Orari non rispettati, presenze overbooking, sistemi di prevenzione e controllo parziali: il faro è acceso sul Guendalina di Santa Cesarea Terme e gli investigatori sono a lavoro. Il day after della morte di Lorenzo Toma tiene col fiato sospeso i titolari della discoteca in cui il 19enne salentino ha trascorso la sua ultima notte, prima di accasciarsi al suolo senza ritorno. “Non ci era mai capitato. È stata una prima volta tremenda, come se fosse morto uno di noi”, dice Carlo Spagnolo, uno dei soci. Ha trascorso con gli altri la mattinata ai piedi della Prefettura di Lecce, per capire quale sarà il responso sulla sorte del suo locale. Dovrà attendere: se sarà chiusura lo si valuterà solo al termine dell’esame autoptico in programma per domani mattina.
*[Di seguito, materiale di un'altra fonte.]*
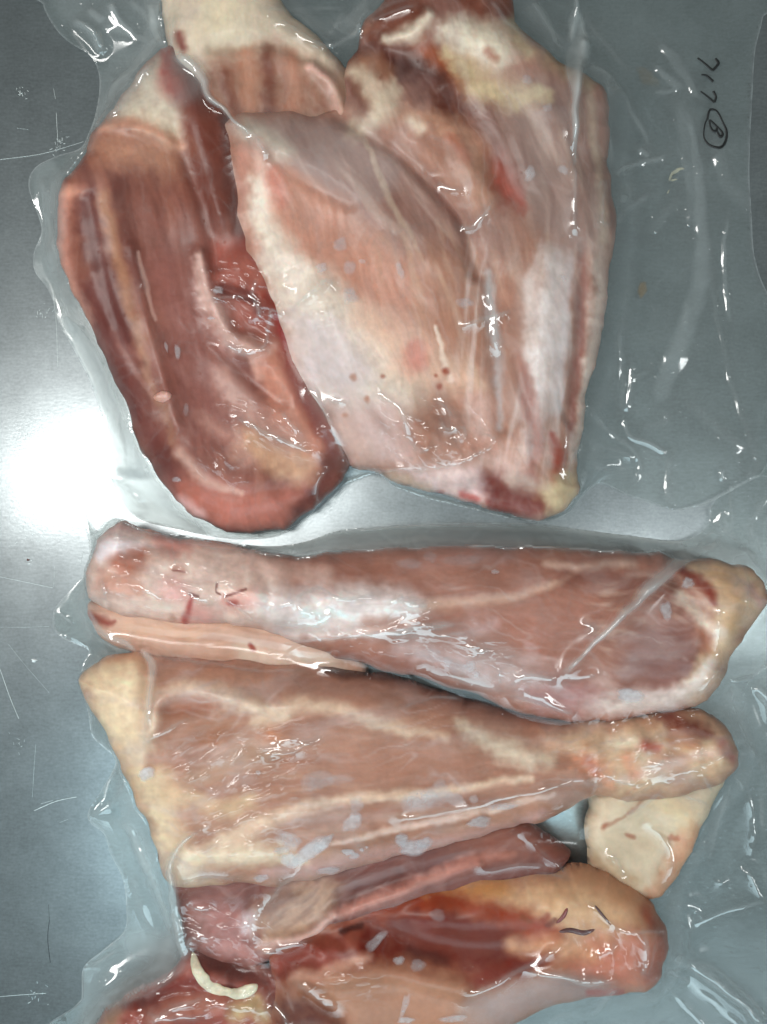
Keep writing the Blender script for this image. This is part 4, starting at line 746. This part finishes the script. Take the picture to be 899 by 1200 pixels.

Nel frattempo, però, il comitato per l’ordine e la sicurezza ha fatto emergere nodi cruciali.

Carlo Spagnolo, il prefetto Claudio Palomba è stato chiaro: la vostra chiusura era fissata per le 4 del mattino, ma Lorenzo è morto dopo. Perché eravate ancora aperti?
“E’ stato per ragioni di sicurezza. Quando ci siamo accorti che il ragazzo era per terra, nel parcheggio, con duemila persone all’interno, ci siamo resi conto che sarebbe stato molto pericoloso far defluire la gente. Per questo abbiamo ritenuto opportuno non spegnere la musica, ma protrarla per un’altra mezz’ora”.

I tempi non coincidono comunque: la chiusura è fissata alla 4, con la concessione di un’ora in più per far defluire i clienti. Lorenzo si è sentito male, però, alle 6.20 e all’interno era ancora festa.
“Sì, la serata è partita all’1.30 circa. Non c’era ancora stato lo show di uno dei dj previsti e che per contratto doveva esibirsi. E quindi abbiamo sforato all’incirca di un’ora”.

La Prefettura ha rilevato che non siete dotati di sistema di videosorveglianza né interno né esterno. Perché?
“E’ vero, non c’è perché non c’è mai stato il bisogno di installarlo. Ora, ovviamente, provvederemo senz’altro, se sarà necessario. Sebbene non ci siano le telecamere, abbiamo ad ogni modo un serrato sistema di controlli. È di due tipologie: il primo è il servizio d’ordine interno, da noi affidato ad un’agenzia di security; il secondo nasce dalla collaborazione che abbiamo sempre avuto con il comando dei carabinieri di Maglie e Poggiardo. Da sempre, nel locale e fuori, è presente un massiccio numero di agenti, anche in borghese. Li avvisiamo per tutte le serate che organizziamo al Guendalina e per i nostri party itineranti”.

Per il 12 agosto, è in programma il “Cocoricò night”, la manifestazione a sostegno del locale di Riccione. Temete ora la stessa sorte?
“In segno di lutto e di rispetto, abbiamo annullato l’evento e in quella data resteremo chiusi. Ci atterremmo alle disposizioni della Prefettura, ma non possiamo adesso demonizzare la discoteca, gli avventori o fare facile retorica. Tra l’altro, non abbiamo ancora il risultato dell’autopsia e non possiamo dire quali siano le cause del decesso”.

Lei c’era quando Lorenzo è morto. Com’è andata?
“Ero in ufficio e sono stato chiamato da uno dei miei soci. Il ragazzo era già steso fuori, nel parcheggio. La scena è stata tragica. Dal primo momento ci siamo resi conto che la situazione era molto molto grave, perché il ragazzo non rispondeva. Il servizio d’ordine interno ha effettuato un intervento di primo soccorso: respirazione e massaggio cardiaco. Si sono alternate sei persone per farlo. Quando è arrivata l’ambulanza non c’era più nulla da fare”.

Come cambia, ora, la vita del Guendalina, una delle discoteche nella Top 50 mondiale?
“Non so cosa dire. Bisogna anche pensare al fatto che ci lavorano cinquanta persone. Siamo disposti ad accettare ogni decisione, a collaborare ancora di più, a implementare la prevenzione. Ma la nostra intenzione non è certo quella di mollare”.